Smita Ghosh, Appellate Counsel, Constitutional Accountability Center, and a former LHB Associate Blogger, has published Border Games in the Michigan Journal of Law and Society:
Immigration prisons have become central to immigration law enforcement. Abolishing them is central to immigration reform. But abolition may have unexpected consequences, especially for the large—and growing—portion of asylum-seekers who are confined after a border arrest. Ending or limiting border detention may encourage the government to exclude asylum-seekers altogether.–Dan Ernst
This Article illustrates this dynamic using archival records. It investigates official responses to the arrival of Haitian and Cuban asylum-seekers in the 1980s, a founding moment in the history of immigrant detention. During these perceived crises, officials responded by detaining asylum-seekers, planting the seeds for today’s system of mass immigrant incarceration. Officials also developed new ways to bar asylum-seekers from the country in the first place. These exclusionary tactics complemented the government’s detention efforts: they were cheaper and more effective than detention. Even after the 1980s, detention and exclusion—the two faces of sovereignty—travel side-by-side. They are time-tested and deeply related ways to control immigration.
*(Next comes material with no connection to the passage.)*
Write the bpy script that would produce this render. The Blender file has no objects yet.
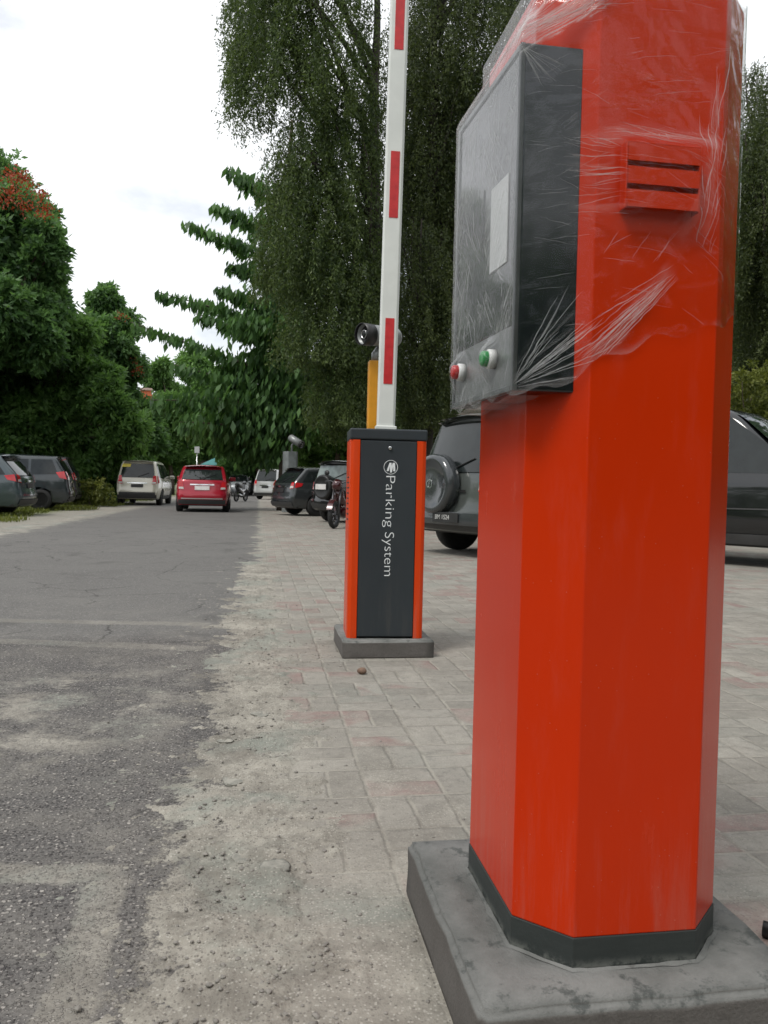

What should we take from this history? This Article explains why courts, lawmakers, and reformers must turn their attention to immigration enforcement on both sides of the border. In addition to abolishing immigration prisons, policymakers and reformers should attend to the understudied exclusionary policies that complement imprisonment. Considering detention and exclusion together makes clear that abolition is an important, but incomplete, solution.